The information revolution has been described as 'the biggest technological juggernaut that ever rolled' and every day we hear more about the Global Information Infrastructure. The information and communications technologies (ICTs) of the 1990s enable the electronic production and consumption of increasingly vast quantities of information. They affect business, consumer, education and leisure activity. The consequences of these changes are unpredictable and contradictory, raising issues for governments, business, organizations and individuals.
This book gets to grips with recent developments and offers a new understanding of their likely effect.

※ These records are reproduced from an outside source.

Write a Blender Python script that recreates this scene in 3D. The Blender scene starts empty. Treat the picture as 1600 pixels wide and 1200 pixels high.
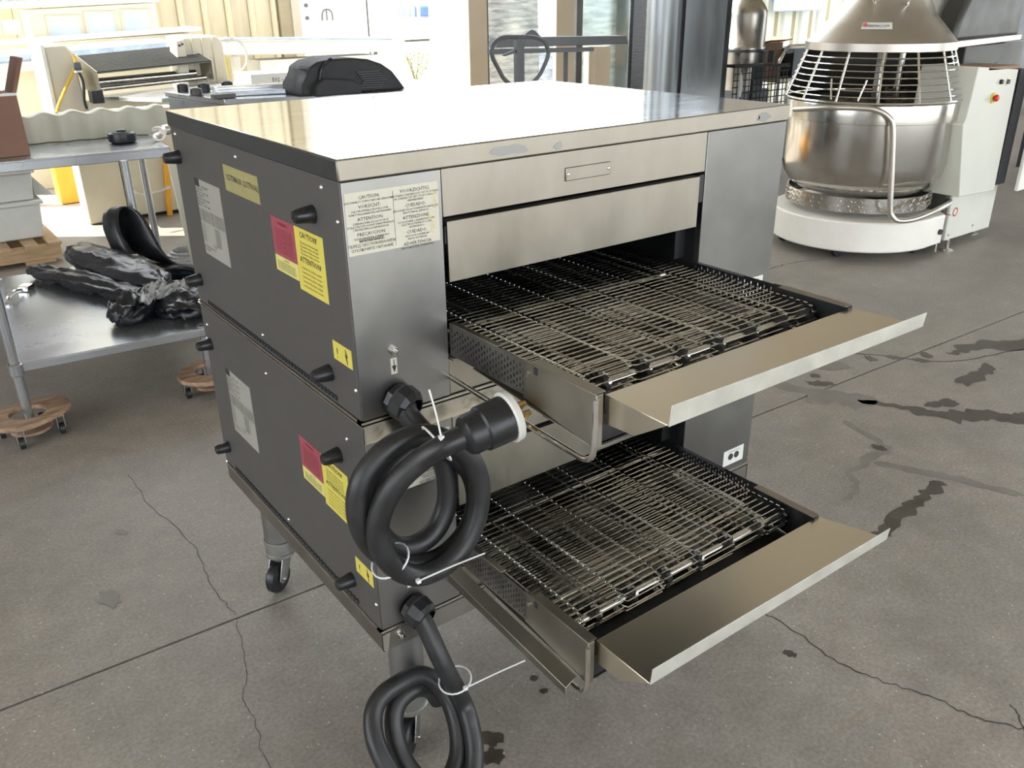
import bpy, bmesh, math, random
from mathutils import Vector, Matrix
random.seed(7)
SC = bpy.context.scene
COL = SC.collection
PI = math.pi
# ------------------------------------------------------------------ camera
cam_d = bpy.data.cameras.new('camera'); cam_d.sensor_width = 36; cam_d.lens = 29.99
cam_d.clip_start = .02; cam_d.clip_end = 300
cam = bpy.data.objects.new('camera', cam_d); COL.objects.link(cam)
R = Matrix(((0.80137112, 0.25425879, -0.54143956), (-0.59805485, 0.3230048, -0.73348367), (-0.01160709, 0.91160319, 0.41090742)))
cam.matrix_world = Matrix.Translation((-0.6545, -1.3917, 1.745)) @ R.to_4x4()
SC.camera = cam
# ------------------------------------------------------------------ world, sun, exposure
SC.view_settings.view_transform = 'Standard'; SC.view_settings.look = 'None'
SC.view_settings.exposure = 0.54; SC.view_settings.gamma = 1.0
SC.view_settings.use_curve_mapping = False
w = bpy.data.worlds.new('sky'); SC.world = w; w.use_nodes = True
bg = w.node_tree.nodes['Background']; bg.inputs['Color'].default_value = (.88, .94, 1.0, 1); bg.inputs['Strength'].default_value = 3.2
sd = bpy.data.lights.new('sun', 'SUN'); sd.energy = 11; sd.angle = .009; sd.color = (1, .93, .8)
so = bpy.data.objects.new('sun', sd); COL.objects.link(so)
so.rotation_euler = Vector((-.55, .42, .9)).to_track_quat('Z', 'Y').to_euler()
def portal(name, loc, rot, sx, sy):
    l = bpy.data.lights.new(name, 'AREA'); l.shape = 'RECTANGLE'; l.size = sx; l.size_y = sy
    l.cycles.is_portal = True
    o = bpy.data.objects.new(name, l); COL.objects.link(o); o.location = loc; o.rotation_euler = rot
portal('portal_back', (7.5, 6.6, 2.2), (-PI/2, 0, 0), 14.8, 4.4)
portal('portal_front', (4, -6.95, 2.2), (PI/2, 0, 0), 15.8, 4.2)

portal('portal_left', (-6.95, -.5, 2.4), (PI/2, 0, -PI/2), 8.8, 3.8)
portal('portal_right', (14.95, -1.5, 2.2), (PI/2, 0, PI/2), 8.8, 4.3)
# ------------------------------------------------------------------ materials
def nt(name):
    m = bpy.data.materials.new(name); m.use_nodes = True
    return m, m.node_tree, m.node_tree.nodes['Principled BSDF']
def ramp(t, fac, c0, c1, p0=.3, p1=.7):
    r = t.nodes.new('ShaderNodeValToRGB'); t.links.new(fac, r.inputs[0])
    r.color_ramp.elements[0].position = p0; r.color_ramp.elements[1].position = p1
    r.color_ramp.elements[0].color = (*c0, 1); r.color_ramp.elements[1].color = (*c1, 1)
    return r.outputs[0]
def noise(t, scale, detail=4, stretch=None, rough=.6):
    tc = t.nodes.new('ShaderNodeTexCoord'); n = t.nodes.new('ShaderNodeTexNoise')
    n.inputs['Scale'].default_value = scale; n.inputs['Detail'].default_value = detail; n.inputs['Roughness'].default_value = rough
    if stretch:
        mp = t.nodes.new('ShaderNodeMapping'); mp.inputs['Scale'].default_value = stretch
        t.links.new(tc.outputs['Object'], mp.inputs[0]); t.links.new(mp.outputs[0], n.inputs['Vector'])
    else: t.links.new(tc.outputs['Object'], n.inputs['Vector'])
    return n.outputs['Fac']
def mat(name, col, rough=.5, metal=0, var=.12, scale=14, stretch=None, bump=0, rvar=.1, col2=None, spec=None, trans=0, emit=None, bscale=None):
    m, t, p = nt(name)
    f = noise(t, scale, 5, stretch)
    c0 = tuple(max(0, c*(1-var)) for c in col); c1 = col2 or tuple(min(1, c*(1+var)) for c in col)
    t.links.new(ramp(t, f, c0, c1), p.inputs['Base Color'])
    rr = ramp(t, f, (max(.02, rough-rvar),)*3, (min(1, rough+rvar),)*3)
    t.links.new(rr, p.inputs['Roughness'])
    p.inputs['Metallic'].default_value = metal
    if spec is not None: p.inputs['Specular IOR Level'].default_value = spec
    if trans: p.inputs['Transmission Weight'].default_value = trans
    if bump:
        b = t.nodes.new('ShaderNodeBump'); b.inputs['Strength'].default_value = bump; b.inputs['Distance'].default_value = .002
        t.links.new(noise(t, bscale or scale*4, 4, stretch), b.inputs['Height']); t.links.new(b.outputs[0], p.inputs['Normal'])
    return m
STEEL = mat('brushed_steel', (.34, .335, .325), .36, 1, .16, 2.2, (1, 1, .8), bump=.03, rvar=.07, bscale=60)
STEELR = mat('scuff_and_panel_steel', (.25, .25, .24), .36, 1, .16, 2.6, (1, 1, 1), rvar=.07)  # darker steel for the right front panel and the scuff patches
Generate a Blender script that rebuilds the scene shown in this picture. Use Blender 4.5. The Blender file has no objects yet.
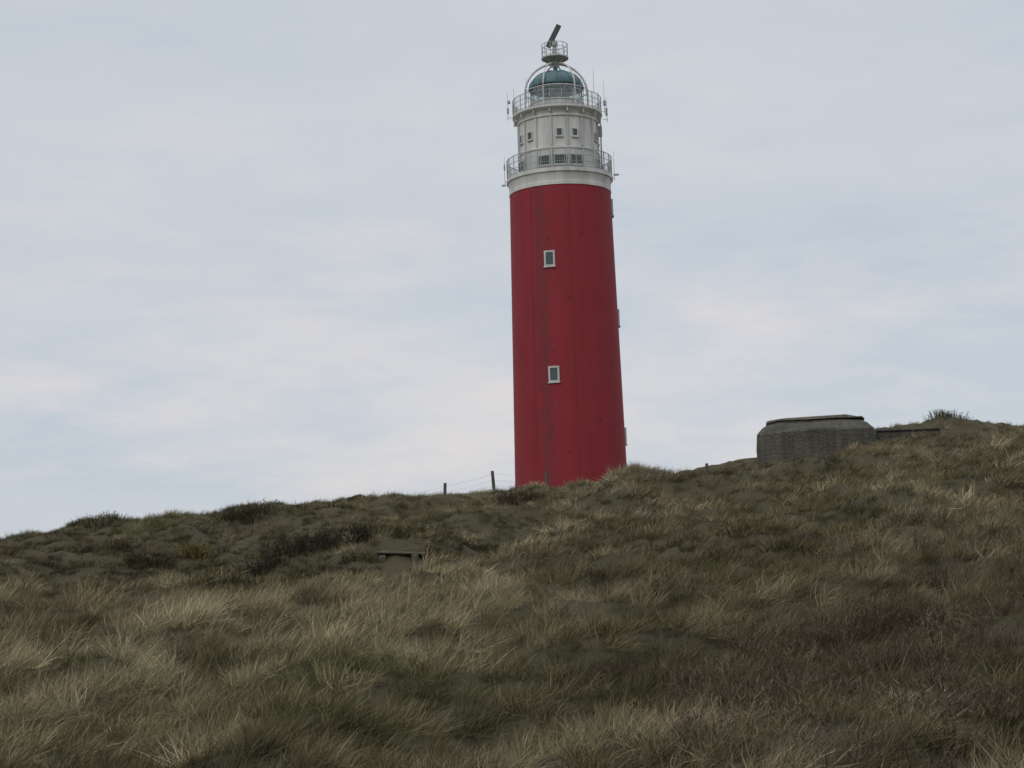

Because of the pervasive and quite unique characteristics of ICTs as a technology system, the authors argue that it is only through an interdisciplinary approach that we can fully grasp the implications and explore the uncertainties of the inter-relationship between the technical and the socio-economic.
Moving from economics to sociology and political science in its study of information and communication, this book will be essential reading for all those in these disciplines concerned to understand the ICT challenge. Two central concepts of design and capability run through the book, and the authors apply them to developments from the micro (domestic) level to the macro (international) level.
Based on work done in the major UK research programme PICT (the Programme on Information and Communication Technologies), the book is probing and reflective; its purpose is to provide tools of analysis rather than a catalogue of developments. Throughout the authors argue that the information age is about people, social organization, adaptation and control and not just technologies.